Your attempt to reassure young Mr Jarvis gives me the impression that the Estate Tax is a pretty half-hearted measure, and leaves plenty of opportunity for an aristocracy to emerge.

If young Mr Jarvis has the intelligence and character to run a large company, then he is well-positioned to take full advantage of his good fortune. He would undoubtedly prefer to retain a large share of the equity of his father's business, but is there any reason to think he couldn't do just as good a management job on a normal senior exec compensation package?

If he is the best candidate for the job, surely he doesn't need to own the shares.

The repeal of the estate tax is a bad idea.

My previous post on this topic:

http://evop.blogspot.com/2005/07/estate-tax-repeal.html

Taxes constrain economic growth. Eliminating any tax is nice (to those who have to pay it or those who benefit from those who don't pay it instead using the un-taxed money in some way that benefits them). But taxes are necessary and the best tax economically (the most consistent with the tenants of capitalism) is the estate tax.

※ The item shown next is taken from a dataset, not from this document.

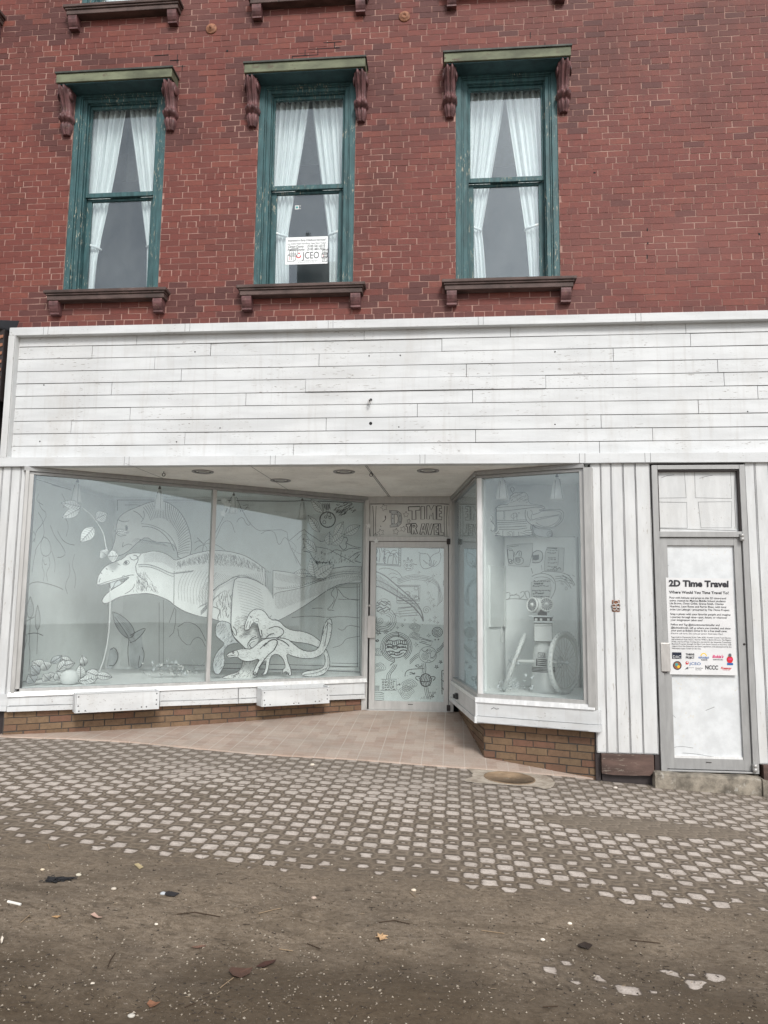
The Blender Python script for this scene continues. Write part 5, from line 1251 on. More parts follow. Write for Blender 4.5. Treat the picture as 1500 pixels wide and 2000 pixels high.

Unfortunately the estate tax alone can't fund the government, so we need to have other taxes as well. But the idea that you cut the estate tax while keeping other taxes in place shows a bad understanding of capitalism (just as has been done recently). If you want to lower taxes that is fine, cut spending and lower taxes but don't cut the most sensible tax while leaving more burdensome (to the economy) taxes in place.

If the politicians want to fund additional benefits to those who inherit millions of dollars, fine give those you want to fund cash that the government collects in taxes on others. I think that is a bad idea but that is a choice we can make if we want. And that way you can target it to those special interests you want to provide tax dollars (I doubt we would see politicians decide it makes sense to give millions and billions to the children of Hilton, Trump, Gates, Buffett... but maybe I am wrong). Just fund those the politicians believe it is in the best interest to fund (like small farmers or small business owners - I am not sure why they would deserve funding more than others who do the same thing but didn't get a huge inheritance, but that is a choice we can make if we want).

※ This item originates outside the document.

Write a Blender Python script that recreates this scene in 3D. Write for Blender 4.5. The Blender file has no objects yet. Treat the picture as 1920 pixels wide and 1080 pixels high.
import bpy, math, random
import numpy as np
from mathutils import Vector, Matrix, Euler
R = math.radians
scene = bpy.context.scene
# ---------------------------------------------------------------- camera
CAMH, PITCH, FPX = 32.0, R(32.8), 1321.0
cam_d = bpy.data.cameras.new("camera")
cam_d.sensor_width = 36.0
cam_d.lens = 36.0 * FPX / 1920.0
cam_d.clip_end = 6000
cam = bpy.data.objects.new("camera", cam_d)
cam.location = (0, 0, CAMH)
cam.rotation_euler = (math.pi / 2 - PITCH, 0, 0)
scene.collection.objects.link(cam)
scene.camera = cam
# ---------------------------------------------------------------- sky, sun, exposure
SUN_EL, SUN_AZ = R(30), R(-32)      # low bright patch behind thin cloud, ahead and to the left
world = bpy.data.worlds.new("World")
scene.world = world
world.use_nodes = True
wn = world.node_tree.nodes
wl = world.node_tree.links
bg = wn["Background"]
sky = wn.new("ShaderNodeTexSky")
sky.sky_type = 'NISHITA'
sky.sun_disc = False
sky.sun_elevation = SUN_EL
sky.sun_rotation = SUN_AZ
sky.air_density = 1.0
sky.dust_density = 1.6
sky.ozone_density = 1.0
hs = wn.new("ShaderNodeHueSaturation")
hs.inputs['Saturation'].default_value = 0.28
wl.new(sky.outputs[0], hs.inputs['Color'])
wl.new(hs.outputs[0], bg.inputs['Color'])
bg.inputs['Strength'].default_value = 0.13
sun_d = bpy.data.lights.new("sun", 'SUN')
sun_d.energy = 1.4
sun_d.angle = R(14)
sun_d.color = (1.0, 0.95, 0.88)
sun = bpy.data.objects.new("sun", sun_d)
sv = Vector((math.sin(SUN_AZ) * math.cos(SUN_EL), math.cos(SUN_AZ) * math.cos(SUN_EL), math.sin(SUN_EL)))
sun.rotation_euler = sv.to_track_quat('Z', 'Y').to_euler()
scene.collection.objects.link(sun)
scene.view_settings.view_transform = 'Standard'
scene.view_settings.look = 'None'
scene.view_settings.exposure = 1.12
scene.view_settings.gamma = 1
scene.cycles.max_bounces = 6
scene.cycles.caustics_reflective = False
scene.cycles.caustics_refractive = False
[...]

If it were up to me I would increase the estate tax and cut other spending and taxes. But it is not up to me. To bad for me, but those who stand to inherit millions are lucky.

My previous post on the estate tax repeal.

The estate tax is not meant to prevent an aristocracy. Capitalism is based on the idea you reward those who produce economic benefit (through their labor or good decisions - wise use of their capital) and the result of such a system is economic benefit overall. Inheritance was recognized as neither of those and therefore not something to be protected by capitalism from the beginning. The intent of the estate tax is to collect funds to run the government not to prevent kids for getting millions. But those that have the gold have a great influence on making the rules so they have successfully limited the inheritance tax (having amazing success recently).

The result would likely be, in a perfectly ideal world, the elimination of aristocracy but that is not the goal. However, realistically, even complete elimination of inheritance would not eliminate aristocracy. Many factors (that individuals may take advantage of or may waste) still benefit those who grow up wealthy (good schools, good contacts, favors granted to children of the wealthy in the hopes wealthy parents would be grateful, good health care, direct nepotism...).